Education ministry data show the number of children across the nation in need of support in learning the Japanese language -- both Japanese and foreign nationals -- jumped 1.7 times over a decade to 43,947 in 2016, a trend that tracked the increase in foreign workers coming to Japan with their families.

As for high school students, those in need of Japanese language support marked a 2.6-fold jump over a decade. In the 2017 academic year, the dropout rate for such children stood at 9.61 percent, compared with 1.27 percent for total students in the 2016 school year.

With more foreign workers expected to come to Japan following the launch of a new visa program in April, Saya expressed concern that the talent and promise of many more foreign students could be "crushed" without increased support.

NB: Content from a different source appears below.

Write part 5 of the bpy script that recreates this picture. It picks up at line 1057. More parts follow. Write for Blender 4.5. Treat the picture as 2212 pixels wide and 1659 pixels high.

To deal with the situation, the education ministry has been developing a model program to nurture teachers in charge of educating foreign students and will boost support for such high school students, including career guidance, from fiscal 2019.

In line with such a move, the Aichi University of Education, a state-run college for teachers in the central Japan prefecture, which has the most students in need of Japanese language support, has made it mandatory for about 900 sophomores to take a course on guiding foreign students.

It is a much-needed start that will provide benefits for both people arriving in Japan, and for the nation as it attempts to overcome its long-standing demographic problems.

"High schools could be the children's last safety net," said Sagami Koyokan student coordinator Saya. "More Japanese language teachers are needed and teachers of other subjects should also be made familiar with Japanese language education."